>> Start Given material

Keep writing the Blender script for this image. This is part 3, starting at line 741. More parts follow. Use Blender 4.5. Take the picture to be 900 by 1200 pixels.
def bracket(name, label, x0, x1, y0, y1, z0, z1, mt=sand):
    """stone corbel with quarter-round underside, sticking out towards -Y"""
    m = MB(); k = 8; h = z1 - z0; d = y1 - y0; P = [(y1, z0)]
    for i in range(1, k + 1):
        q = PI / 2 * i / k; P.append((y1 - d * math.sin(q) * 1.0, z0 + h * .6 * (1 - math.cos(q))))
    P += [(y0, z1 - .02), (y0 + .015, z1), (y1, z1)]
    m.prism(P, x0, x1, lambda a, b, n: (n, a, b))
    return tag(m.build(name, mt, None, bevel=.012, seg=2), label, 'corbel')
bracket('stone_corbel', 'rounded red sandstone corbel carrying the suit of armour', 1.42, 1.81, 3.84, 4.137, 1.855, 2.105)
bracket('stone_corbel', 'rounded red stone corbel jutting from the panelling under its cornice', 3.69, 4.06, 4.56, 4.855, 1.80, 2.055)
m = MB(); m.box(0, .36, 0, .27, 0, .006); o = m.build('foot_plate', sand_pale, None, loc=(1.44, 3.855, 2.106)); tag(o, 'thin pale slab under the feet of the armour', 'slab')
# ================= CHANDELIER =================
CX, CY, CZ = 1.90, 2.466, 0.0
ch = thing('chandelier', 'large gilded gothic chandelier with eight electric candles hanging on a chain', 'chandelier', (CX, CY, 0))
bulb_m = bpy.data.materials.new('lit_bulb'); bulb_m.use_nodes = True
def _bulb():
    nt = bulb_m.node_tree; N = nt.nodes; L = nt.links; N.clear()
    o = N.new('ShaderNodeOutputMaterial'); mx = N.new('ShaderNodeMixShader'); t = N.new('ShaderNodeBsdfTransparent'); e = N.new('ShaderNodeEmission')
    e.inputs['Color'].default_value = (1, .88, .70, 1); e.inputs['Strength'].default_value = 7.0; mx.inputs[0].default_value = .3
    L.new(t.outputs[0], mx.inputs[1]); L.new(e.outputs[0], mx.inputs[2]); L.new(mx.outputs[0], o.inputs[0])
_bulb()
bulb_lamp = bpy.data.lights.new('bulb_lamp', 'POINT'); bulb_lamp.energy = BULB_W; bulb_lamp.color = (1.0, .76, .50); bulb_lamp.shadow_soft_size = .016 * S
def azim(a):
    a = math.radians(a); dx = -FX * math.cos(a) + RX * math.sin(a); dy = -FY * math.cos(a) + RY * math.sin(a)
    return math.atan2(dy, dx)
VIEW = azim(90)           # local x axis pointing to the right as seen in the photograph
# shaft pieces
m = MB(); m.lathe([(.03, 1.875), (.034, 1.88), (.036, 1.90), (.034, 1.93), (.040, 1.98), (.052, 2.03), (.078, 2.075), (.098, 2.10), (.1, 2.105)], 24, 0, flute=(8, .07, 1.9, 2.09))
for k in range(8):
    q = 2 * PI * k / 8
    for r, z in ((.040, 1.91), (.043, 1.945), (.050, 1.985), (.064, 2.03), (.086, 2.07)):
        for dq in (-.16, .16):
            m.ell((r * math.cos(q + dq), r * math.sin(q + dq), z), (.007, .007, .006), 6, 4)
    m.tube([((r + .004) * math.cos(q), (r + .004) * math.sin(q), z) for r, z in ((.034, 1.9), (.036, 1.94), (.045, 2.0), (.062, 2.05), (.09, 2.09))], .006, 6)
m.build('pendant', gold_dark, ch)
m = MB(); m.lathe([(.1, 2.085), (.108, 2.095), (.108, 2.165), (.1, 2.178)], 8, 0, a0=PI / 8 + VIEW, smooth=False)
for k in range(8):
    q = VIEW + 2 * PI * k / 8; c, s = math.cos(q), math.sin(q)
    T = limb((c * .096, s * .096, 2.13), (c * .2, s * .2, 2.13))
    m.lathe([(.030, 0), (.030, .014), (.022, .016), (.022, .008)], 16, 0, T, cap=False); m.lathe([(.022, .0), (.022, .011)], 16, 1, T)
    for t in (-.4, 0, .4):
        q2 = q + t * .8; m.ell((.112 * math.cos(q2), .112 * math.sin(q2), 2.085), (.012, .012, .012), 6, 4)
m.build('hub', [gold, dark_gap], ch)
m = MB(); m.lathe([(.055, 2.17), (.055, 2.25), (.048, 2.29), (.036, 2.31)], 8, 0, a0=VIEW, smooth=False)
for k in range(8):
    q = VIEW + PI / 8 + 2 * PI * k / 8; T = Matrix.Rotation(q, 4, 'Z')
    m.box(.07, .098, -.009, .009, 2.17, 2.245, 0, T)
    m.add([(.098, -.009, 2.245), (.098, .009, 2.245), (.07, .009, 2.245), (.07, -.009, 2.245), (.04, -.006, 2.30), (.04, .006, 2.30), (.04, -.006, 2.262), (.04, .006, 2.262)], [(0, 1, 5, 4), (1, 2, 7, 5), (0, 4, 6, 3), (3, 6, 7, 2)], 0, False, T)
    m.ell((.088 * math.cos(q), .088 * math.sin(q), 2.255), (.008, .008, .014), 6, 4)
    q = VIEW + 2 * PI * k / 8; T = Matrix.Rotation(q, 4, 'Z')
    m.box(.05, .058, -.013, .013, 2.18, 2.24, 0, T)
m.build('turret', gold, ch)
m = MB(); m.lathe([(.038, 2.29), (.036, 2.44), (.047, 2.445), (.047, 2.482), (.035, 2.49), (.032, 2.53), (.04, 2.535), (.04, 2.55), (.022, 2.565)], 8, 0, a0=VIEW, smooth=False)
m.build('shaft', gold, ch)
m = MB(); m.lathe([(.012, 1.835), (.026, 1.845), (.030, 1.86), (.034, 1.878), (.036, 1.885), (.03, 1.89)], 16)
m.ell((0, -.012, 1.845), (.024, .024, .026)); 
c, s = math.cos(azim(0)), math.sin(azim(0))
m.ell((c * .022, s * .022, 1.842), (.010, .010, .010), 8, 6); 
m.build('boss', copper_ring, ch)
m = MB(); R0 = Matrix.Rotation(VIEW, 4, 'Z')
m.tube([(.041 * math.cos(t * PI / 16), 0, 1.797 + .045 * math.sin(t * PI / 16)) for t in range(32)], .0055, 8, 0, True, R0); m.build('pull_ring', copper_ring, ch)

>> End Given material

→ Short exercise: Extract all of the data above without altering anything.

→ Response to this task:
Keep writing the Blender script for this image. This is part 3, starting at line 741. More parts follow. Use Blender 4.5. Take the picture to be 900 by 1200 pixels.
def bracket(name, label, x0, x1, y0, y1, z0, z1, mt=sand):
    """stone corbel with quarter-round underside, sticking out towards -Y"""
    m = MB(); k = 8; h = z1 - z0; d = y1 - y0; P = [(y1, z0)]
    for i in range(1, k + 1):
        q = PI / 2 * i / k; P.append((y1 - d * math.sin(q) * 1.0, z0 + h * .6 * (1 - math.cos(q))))
    P += [(y0, z1 - .02), (y0 + .015, z1), (y1, z1)]
    m.prism(P, x0, x1, lambda a, b, n: (n, a, b))
    return tag(m.build(name, mt, None, bevel=.012, seg=2), label, 'corbel')
bracket('stone_corbel', 'rounded red sandstone corbel carrying the suit of armour', 1.42, 1.81, 3.84, 4.137, 1.855, 2.105)
bracket('stone_corbel', 'rounded red stone corbel jutting from the panelling under its cornice', 3.69, 4.06, 4.56, 4.855, 1.80, 2.055)
m = MB(); m.box(0, .36, 0, .27, 0, .006); o = m.build('foot_plate', sand_pale, None, loc=(1.44, 3.855, 2.106)); tag(o, 'thin pale slab under the feet of the armour', 'slab')
# ================= CHANDELIER =================
CX, CY, CZ = 1.90, 2.466, 0.0
ch = thing('chandelier', 'large gilded gothic chandelier with eight electric candles hanging on a chain', 'chandelier', (CX, CY, 0))
bulb_m = bpy.data.materials.new('lit_bulb'); bulb_m.use_nodes = True
def _bulb():
    nt = bulb_m.node_tree; N = nt.nodes; L = nt.links; N.clear()
    o = N.new('ShaderNodeOutputMaterial'); mx = N.new('ShaderNodeMixShader'); t = N.new('ShaderNodeBsdfTransparent'); e = N.new('ShaderNodeEmission')
    e.inputs['Color'].default_value = (1, .88, .70, 1); e.inputs['Strength'].default_value = 7.0; mx.inputs[0].default_value = .3
    L.new(t.outputs[0], mx.inputs[1]); L.new(e.outputs[0], mx.inputs[2]); L.new(mx.outputs[0], o.inputs[0])
_bulb()
bulb_lamp = bpy.data.lights.new('bulb_lamp', 'POINT'); bulb_lamp.energy = BULB_W; bulb_lamp.color = (1.0, .76, .50); bulb_lamp.shadow_soft_size = .016 * S
def azim(a):
    a = math.radians(a); dx = -FX * math.cos(a) + RX * math.sin(a); dy = -FY * math.cos(a) + RY * math.sin(a)
    return math.atan2(dy, dx)
VIEW = azim(90)           # local x axis pointing to the right as seen in the photograph
# shaft pieces
m = MB(); m.lathe([(.03, 1.875), (.034, 1.88), (.036, 1.90), (.034, 1.93), (.040, 1.98), (.052, 2.03), (.078, 2.075), (.098, 2.10), (.1, 2.105)], 24, 0, flute=(8, .07, 1.9, 2.09))
for k in range(8):
    q = 2 * PI * k / 8
    for r, z in ((.040, 1.91), (.043, 1.945), (.050, 1.985), (.064, 2.03), (.086, 2.07)):
        for dq in (-.16, .16):
            m.ell((r * math.cos(q + dq), r * math.sin(q + dq), z), (.007, .007, .006), 6, 4)
    m.tube([((r + .004) * math.cos(q), (r + .004) * math.sin(q), z) for r, z in ((.034, 1.9), (.036, 1.94), (.045, 2.0), (.062, 2.05), (.09, 2.09))], .006, 6)
m.build('pendant', gold_dark, ch)
m = MB(); m.lathe([(.1, 2.085), (.108, 2.095), (.108, 2.165), (.1, 2.178)], 8, 0, a0=PI / 8 + VIEW, smooth=False)
for k in range(8):
    q = VIEW + 2 * PI * k / 8; c, s = math.cos(q), math.sin(q)
    T = limb((c * .096, s * .096, 2.13), (c * .2, s * .2, 2.13))
    m.lathe([(.030, 0), (.030, .014), (.022, .016), (.022, .008)], 16, 0, T, cap=False); m.lathe([(.022, .0), (.022, .011)], 16, 1, T)
    for t in (-.4, 0, .4):
        q2 = q + t * .8; m.ell((.112 * math.cos(q2), .112 * math.sin(q2), 2.085), (.012, .012, .012), 6, 4)
m.build('hub', [gold, dark_gap], ch)
m = MB(); m.lathe([(.055, 2.17), (.055, 2.25), (.048, 2.29), (.036, 2.31)], 8, 0, a0=VIEW, smooth=False)
for k in range(8):
    q = VIEW + PI / 8 + 2 * PI * k / 8; T = Matrix.Rotation(q, 4, 'Z')
    m.box(.07, .098, -.009, .009, 2.17, 2.245, 0, T)
    m.add([(.098, -.009, 2.245), (.098, .009, 2.245), (.07, .009, 2.245), (.07, -.009, 2.245), (.04, -.006, 2.30), (.04, .006, 2.30), (.04, -.006, 2.262), (.04, .006, 2.262)], [(0, 1, 5, 4), (1, 2, 7, 5), (0, 4, 6, 3), (3, 6, 7, 2)], 0, False, T)
    m.ell((.088 * math.cos(q), .088 * math.sin(q), 2.255), (.008, .008, .014), 6, 4)
    q = VIEW + 2 * PI * k / 8; T = Matrix.Rotation(q, 4, 'Z')
    m.box(.05, .058, -.013, .013, 2.18, 2.24, 0, T)
m.build('turret', gold, ch)
m = MB(); m.lathe([(.038, 2.29), (.036, 2.44), (.047, 2.445), (.047, 2.482), (.035, 2.49), (.032, 2.53), (.04, 2.535), (.04, 2.55), (.022, 2.565)], 8, 0, a0=VIEW, smooth=False)
m.build('shaft', gold, ch)
m = MB(); m.lathe([(.012, 1.835), (.026, 1.845), (.030, 1.86), (.034, 1.878), (.036, 1.885), (.03, 1.89)], 16)
m.ell((0, -.012, 1.845), (.024, .024, .026)); 
c, s = math.cos(azim(0)), math.sin(azim(0))
m.ell((c * .022, s * .022, 1.842), (.010, .010, .010), 8, 6); 
m.build('boss', copper_ring, ch)
m = MB(); R0 = Matrix.Rotation(VIEW, 4, 'Z')
m.tube([(.041 * math.cos(t * PI / 16), 0, 1.797 + .045 * math.sin(t * PI / 16)) for t in range(32)], .0055, 8, 0, True, R0); m.build('pull_ring', copper_ring, ch)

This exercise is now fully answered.